According to the indictment, some of the victims, including Breeden, endured this abuse for years, until October 15, 2011, when Philadelphia Police Department officers rescued them from the sub-basement of an apartment building in the city’s Tacony section.

During testimony on Wednesday, Breeden told jurors that she gave birth to three children while under captivity, and Weston took away all three babies. She was beaten daily with a metal bat, Bredeen said, and told to drink water from the same bucket she used to go to the bathroom. The co-defendants, Gregory Thomas and Eddie Wright, raped her, and Weston prostituted her, Bredeen says. The criminal trial is expected to begin next year.

Along with Weston and her daughter Jean McIntosh, the indictment charges Gregory Thomas, Sr.; Eddie Wright; and Nicklaus Woodard. According to the indictment, the defendants used isolation, intimidation, threats of violence, and violence to control the victims with mental disabilities and each defendant had a role:


  • Weston was the leader and organizer of the enterprise that operated from at least the fall of 2001 through October 2011. She enticed all the victims into coming to live with the enterprise and controlled all aspects of their captivity.

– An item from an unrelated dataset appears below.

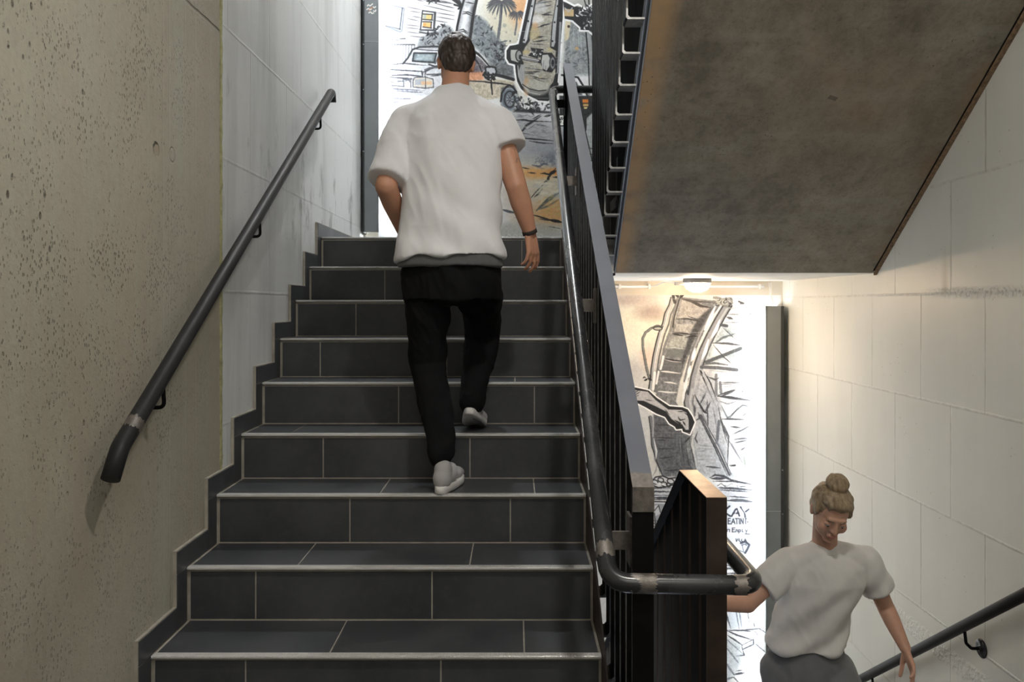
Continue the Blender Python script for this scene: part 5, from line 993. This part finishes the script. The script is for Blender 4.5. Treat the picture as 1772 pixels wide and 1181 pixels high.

  • McIntosh was also a leader of the enterprise who acted as her mother’s right-hand woman. She assisted in confining, controlling, disciplining, housing, and transporting the victims.

  • Thomas assisted in obtaining, confining, controlling, housing, and transporting the victims. He installed locks on the doors and windows of every residence where the victims were kept to prevent them from escaping.

  • Wright assisted in confining, controlling, housing, and transporting the victims.

  • Woodard assisted in confining, controlling, and disciplining the victims.


The indictment charges that in confining the victims, the defendants practiced what is described as “abusive control and confinement techniques” in which the defendants:

  • Confined the victims to locked basements, rooms, closets, attics, and apartments;

  • Sedated the victims by putting drugs in the food and drink served to them by Weston and others, at Weston’s direction;

  • Subdued the victims by serving them a low-calorie, high-starch diet consisting exclusively of Ramen noodles, beans, and stew and generally limiting them to, at most, one meal a day;

  • Punished the victims by slapping, punching, kicking, stabbing, burning, and hitting them with closed hands, belts, sticks, bats, and hammers or other objects, including the butt of a pistol, when the victims tried to escape, stole food, or otherwise protested their confinement and treatment.


The defendants are charged in four counts of violating the Matthew Shepard and James Byrd, Jr. Hate Crimes Prevention Act. The Shepard-Byrd Act criminalizes certain acts of physical violence causing bodily injury motivated by any person’s actual or perceived disability, race, color, national origin, religion, sexual orientation, gender, or gender identity.

If convicted of all charges, each of the defendants faces a statutory maximum sentence of life in prison with advisory guideline sentencing ranges that involve substantial terms of imprisonment. Weston also faces mandatory restitution in the amount of approximately $212,000, fines, and special assessments.